Relativismo moral e indignação seletiva é o que mais se vê por aí. Aliás, o próprio Fernando Morais é contra a pirataria da sua própria obra, mas sugeriu, em entrevista à revista “Fórum”, aspas: “Se por acaso eles querem piratear quem não depende do trabalho para viver, eles que se dediquem a piratear o Banco Itaú. Vão aos cofres do Itaú, do Bradesco, do Santander, que aí, sim, eles vão bater no lugar certo”. Ou seja, parece que o problema não é o roubo em si, mas quem se rouba.

A disseminação da pirataria só tende a crescer em uma sociedade sem valores compartilhados e sem noções claras de certo e errado; uma sociedade na qual, cada vez mais, se incentiva as pessoas a confundir vontades com direitos e a exigir direitos diferenciados conforme o grupo ao qual se pertence. Uma sociedade assim não tem a menor chance de dar certo, como demonstram os crescentes conflitos entre grupos identitários que começam a se cancelar mutuamente.

O mal feito à cabeça das pessoas foi enorme. Em relação a direitos autorais, a mentalidade que se consolidou no Brasil foi: se eu quero ler um livro que acabou de ser lançado e não tenho dinheiro para comprar, eu tenho o direito de baixar uma versão digital pirata; se eu quero assistir ao filme ou à série que todo mundo está comentando e não quero pagar a assinatura de uma empresa capitalista malvadona com o a Netflix, eu tenho o direito de acessar um site pirata ou de usar senhas alheias nos sites legais. A sociedade tem obrigação de me dar acesso a esses produtos culturais, e quem discordar de mim é reacionário, fascista e genocida.

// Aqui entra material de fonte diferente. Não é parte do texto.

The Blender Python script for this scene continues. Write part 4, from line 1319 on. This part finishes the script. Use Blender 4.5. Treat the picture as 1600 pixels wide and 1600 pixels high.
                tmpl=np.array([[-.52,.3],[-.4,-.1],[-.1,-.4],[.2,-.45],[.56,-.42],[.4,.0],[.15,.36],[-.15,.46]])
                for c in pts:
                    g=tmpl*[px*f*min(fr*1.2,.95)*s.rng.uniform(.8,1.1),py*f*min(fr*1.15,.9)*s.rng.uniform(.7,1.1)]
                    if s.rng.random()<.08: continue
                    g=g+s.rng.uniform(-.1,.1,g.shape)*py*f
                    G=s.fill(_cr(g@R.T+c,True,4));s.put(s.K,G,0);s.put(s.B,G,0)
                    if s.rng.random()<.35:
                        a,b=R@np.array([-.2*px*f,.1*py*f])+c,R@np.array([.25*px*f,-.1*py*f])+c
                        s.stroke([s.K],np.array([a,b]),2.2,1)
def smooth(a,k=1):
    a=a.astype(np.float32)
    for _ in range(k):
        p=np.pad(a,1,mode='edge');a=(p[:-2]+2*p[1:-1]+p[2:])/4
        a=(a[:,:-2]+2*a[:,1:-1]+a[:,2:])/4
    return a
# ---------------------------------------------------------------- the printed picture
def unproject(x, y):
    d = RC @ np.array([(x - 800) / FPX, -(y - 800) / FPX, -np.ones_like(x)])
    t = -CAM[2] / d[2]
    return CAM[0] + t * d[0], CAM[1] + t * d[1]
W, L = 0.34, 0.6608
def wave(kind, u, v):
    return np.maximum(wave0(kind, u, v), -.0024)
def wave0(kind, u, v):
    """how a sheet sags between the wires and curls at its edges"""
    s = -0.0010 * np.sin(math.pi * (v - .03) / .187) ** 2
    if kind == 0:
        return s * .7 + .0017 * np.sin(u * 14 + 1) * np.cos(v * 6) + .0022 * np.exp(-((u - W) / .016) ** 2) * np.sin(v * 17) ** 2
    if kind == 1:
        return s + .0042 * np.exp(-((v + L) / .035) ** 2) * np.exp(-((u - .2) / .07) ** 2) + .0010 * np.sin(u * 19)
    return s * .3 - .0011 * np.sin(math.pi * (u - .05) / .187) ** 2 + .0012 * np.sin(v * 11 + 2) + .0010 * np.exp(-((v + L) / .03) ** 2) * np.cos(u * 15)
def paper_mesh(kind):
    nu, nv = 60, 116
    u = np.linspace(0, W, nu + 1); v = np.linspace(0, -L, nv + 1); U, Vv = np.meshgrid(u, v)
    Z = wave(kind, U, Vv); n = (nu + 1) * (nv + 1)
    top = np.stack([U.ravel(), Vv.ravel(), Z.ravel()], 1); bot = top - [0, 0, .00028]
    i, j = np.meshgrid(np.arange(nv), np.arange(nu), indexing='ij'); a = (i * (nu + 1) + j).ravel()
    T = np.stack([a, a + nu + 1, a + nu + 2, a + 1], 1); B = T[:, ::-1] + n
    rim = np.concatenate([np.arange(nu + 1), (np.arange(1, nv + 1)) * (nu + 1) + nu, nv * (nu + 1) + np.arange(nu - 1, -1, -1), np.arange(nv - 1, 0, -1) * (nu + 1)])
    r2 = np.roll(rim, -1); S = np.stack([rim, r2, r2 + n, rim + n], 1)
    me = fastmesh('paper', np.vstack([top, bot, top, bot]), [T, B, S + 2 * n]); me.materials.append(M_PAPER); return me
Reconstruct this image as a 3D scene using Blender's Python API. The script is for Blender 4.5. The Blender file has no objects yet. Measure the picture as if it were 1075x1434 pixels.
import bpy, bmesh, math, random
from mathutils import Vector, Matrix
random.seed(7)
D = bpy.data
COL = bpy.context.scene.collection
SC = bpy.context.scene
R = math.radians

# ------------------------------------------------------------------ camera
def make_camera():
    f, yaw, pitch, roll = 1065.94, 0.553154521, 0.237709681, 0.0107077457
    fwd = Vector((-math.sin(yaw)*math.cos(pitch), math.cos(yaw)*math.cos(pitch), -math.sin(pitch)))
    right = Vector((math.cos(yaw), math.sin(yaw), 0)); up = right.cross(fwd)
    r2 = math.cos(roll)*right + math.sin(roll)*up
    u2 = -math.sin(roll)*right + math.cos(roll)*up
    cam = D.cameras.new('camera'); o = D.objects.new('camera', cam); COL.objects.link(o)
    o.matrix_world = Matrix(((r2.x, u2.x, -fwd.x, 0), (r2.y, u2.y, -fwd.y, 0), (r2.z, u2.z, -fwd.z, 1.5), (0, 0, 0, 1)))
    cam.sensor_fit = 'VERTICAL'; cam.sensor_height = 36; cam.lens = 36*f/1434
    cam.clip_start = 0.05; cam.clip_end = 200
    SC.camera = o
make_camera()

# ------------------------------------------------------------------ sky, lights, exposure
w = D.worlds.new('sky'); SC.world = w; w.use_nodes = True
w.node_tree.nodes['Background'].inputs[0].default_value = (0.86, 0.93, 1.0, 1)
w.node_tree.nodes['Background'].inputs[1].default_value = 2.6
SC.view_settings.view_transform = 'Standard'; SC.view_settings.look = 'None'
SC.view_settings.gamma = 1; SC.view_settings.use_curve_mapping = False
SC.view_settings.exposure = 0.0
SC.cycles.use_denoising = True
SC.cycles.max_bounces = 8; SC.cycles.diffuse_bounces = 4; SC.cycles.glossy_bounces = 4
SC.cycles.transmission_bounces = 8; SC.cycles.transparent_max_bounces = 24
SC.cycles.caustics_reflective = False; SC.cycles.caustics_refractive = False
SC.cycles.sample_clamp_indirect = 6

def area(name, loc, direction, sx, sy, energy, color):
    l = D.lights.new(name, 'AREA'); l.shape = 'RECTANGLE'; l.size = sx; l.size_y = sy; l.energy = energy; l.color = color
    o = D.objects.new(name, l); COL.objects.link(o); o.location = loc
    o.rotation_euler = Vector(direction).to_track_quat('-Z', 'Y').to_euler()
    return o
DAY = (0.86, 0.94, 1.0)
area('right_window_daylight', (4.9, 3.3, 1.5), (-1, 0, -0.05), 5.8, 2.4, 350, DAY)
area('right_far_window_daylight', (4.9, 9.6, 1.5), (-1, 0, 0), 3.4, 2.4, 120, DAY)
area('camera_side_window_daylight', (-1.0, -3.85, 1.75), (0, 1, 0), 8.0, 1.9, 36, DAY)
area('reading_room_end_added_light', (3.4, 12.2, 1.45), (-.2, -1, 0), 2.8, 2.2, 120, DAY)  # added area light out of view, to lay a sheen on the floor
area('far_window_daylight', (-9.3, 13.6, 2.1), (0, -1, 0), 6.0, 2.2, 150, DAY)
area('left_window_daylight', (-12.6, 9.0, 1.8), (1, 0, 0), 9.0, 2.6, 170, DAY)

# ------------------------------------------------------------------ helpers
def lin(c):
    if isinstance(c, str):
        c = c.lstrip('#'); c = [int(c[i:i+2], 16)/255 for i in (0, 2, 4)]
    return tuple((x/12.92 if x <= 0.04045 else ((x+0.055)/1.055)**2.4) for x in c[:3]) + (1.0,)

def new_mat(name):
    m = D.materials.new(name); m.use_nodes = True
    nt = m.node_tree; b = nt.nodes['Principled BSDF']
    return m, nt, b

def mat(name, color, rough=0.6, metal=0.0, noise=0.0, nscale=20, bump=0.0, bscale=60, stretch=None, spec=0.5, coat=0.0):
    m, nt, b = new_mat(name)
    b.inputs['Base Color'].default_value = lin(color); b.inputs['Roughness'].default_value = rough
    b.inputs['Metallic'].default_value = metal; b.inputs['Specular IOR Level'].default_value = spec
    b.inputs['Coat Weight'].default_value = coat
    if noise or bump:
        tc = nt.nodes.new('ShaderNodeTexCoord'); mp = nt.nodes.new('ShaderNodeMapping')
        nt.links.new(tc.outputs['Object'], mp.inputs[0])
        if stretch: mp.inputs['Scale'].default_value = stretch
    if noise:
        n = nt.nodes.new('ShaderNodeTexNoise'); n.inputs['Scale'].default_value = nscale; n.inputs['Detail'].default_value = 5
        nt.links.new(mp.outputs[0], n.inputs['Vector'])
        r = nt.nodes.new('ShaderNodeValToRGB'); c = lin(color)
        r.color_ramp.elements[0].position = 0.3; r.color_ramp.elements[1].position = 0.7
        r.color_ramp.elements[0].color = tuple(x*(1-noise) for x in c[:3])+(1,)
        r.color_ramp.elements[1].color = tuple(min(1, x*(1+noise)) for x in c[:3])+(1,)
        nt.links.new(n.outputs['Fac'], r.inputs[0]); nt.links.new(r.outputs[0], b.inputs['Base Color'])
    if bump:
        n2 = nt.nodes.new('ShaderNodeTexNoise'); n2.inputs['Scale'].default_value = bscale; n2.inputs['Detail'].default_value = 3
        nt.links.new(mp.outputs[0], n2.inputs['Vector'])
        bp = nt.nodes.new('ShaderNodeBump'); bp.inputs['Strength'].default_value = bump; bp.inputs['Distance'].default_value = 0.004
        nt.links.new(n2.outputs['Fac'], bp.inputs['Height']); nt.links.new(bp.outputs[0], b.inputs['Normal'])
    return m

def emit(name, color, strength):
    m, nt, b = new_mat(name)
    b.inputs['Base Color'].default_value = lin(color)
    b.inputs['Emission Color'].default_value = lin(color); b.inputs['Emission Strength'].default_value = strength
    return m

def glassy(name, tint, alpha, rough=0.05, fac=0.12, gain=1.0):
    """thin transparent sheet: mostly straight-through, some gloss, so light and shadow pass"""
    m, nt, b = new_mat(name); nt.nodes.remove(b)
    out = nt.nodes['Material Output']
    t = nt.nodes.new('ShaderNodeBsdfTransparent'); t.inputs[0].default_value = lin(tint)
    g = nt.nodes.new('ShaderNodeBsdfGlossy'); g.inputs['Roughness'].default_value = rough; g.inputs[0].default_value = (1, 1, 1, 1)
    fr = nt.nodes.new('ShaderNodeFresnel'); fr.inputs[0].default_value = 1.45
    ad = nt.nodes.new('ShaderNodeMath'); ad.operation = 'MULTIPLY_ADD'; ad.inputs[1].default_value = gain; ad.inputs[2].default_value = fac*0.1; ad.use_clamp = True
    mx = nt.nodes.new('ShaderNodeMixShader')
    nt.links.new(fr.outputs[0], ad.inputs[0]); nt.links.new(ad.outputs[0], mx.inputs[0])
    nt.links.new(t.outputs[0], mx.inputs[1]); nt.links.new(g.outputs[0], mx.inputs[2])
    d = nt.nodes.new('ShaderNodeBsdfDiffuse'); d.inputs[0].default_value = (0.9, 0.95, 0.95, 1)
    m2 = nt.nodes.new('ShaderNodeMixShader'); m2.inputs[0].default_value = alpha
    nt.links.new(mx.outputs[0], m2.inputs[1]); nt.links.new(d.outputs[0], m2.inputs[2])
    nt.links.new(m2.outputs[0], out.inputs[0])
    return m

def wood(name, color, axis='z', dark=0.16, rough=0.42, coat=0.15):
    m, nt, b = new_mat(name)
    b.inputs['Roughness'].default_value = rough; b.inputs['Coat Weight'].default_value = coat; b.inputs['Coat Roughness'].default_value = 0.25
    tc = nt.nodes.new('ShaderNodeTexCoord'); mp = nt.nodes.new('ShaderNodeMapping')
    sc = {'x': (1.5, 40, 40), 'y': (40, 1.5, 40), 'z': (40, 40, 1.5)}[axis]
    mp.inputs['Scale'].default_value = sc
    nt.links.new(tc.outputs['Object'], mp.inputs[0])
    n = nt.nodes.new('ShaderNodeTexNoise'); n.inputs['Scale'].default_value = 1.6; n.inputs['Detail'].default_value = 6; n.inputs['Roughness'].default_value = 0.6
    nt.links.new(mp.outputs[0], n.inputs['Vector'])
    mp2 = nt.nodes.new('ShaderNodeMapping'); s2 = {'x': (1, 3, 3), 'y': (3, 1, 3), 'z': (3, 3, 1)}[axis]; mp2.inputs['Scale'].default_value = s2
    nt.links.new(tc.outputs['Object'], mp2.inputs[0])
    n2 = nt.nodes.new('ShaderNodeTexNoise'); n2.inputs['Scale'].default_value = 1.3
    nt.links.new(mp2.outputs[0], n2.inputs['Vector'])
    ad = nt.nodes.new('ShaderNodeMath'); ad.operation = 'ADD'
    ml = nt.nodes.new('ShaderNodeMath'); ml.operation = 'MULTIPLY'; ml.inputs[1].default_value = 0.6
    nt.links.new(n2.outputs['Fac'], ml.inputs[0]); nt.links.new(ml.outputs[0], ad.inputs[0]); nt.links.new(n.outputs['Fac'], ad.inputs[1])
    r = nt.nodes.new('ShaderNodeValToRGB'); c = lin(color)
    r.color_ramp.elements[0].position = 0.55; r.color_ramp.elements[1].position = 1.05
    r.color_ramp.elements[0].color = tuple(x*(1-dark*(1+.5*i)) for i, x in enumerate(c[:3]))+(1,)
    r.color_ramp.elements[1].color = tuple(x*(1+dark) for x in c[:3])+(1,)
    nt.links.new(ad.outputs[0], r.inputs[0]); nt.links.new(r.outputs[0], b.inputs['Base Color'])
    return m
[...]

Querem realmente resolver o problema da pirataria? Trabalhem contra essa cultura. Ensinem aos seus filhos que existem o certo e o errado, e que o certo e o errado devem ser os mesmos para todos, e que ninguém deve ter privilégios com base em sua origem ou classe social. Valorizem o estudo, o mérito, o trabalho e a dedicação individual como caminhos para o êxito e a realização pessoal.

Lutem por uma sociedade na qual o esforço e o talento sejam recompensados, não por uma sociedade na qual só existem direitos, e nenhum dever. Parem de incentivar o ressentimento e o ódio entre os brasileiros.

Ataquem o problema no ponto de partida. Lutem por uma educação básica universal de qualidade, que proporcione igualdade de oportunidades para todos, em vez de fingir acreditar que é possível resolver o problema no ponto de chegada, distribuindo diplomas e vagas em universidades com base em políticas supostamente compensatórias - cujo único resultado é gerar um exército de desempregados com diploma, que só aprenderam em sala de aula a lacrar, exigir mais direitos e apontar o dedo para os outros nas redes sociais.

Se começarem a fazer isso agora, talvez daqui a duas ou três gerações o Brasil tenha alguma chance de dar certo.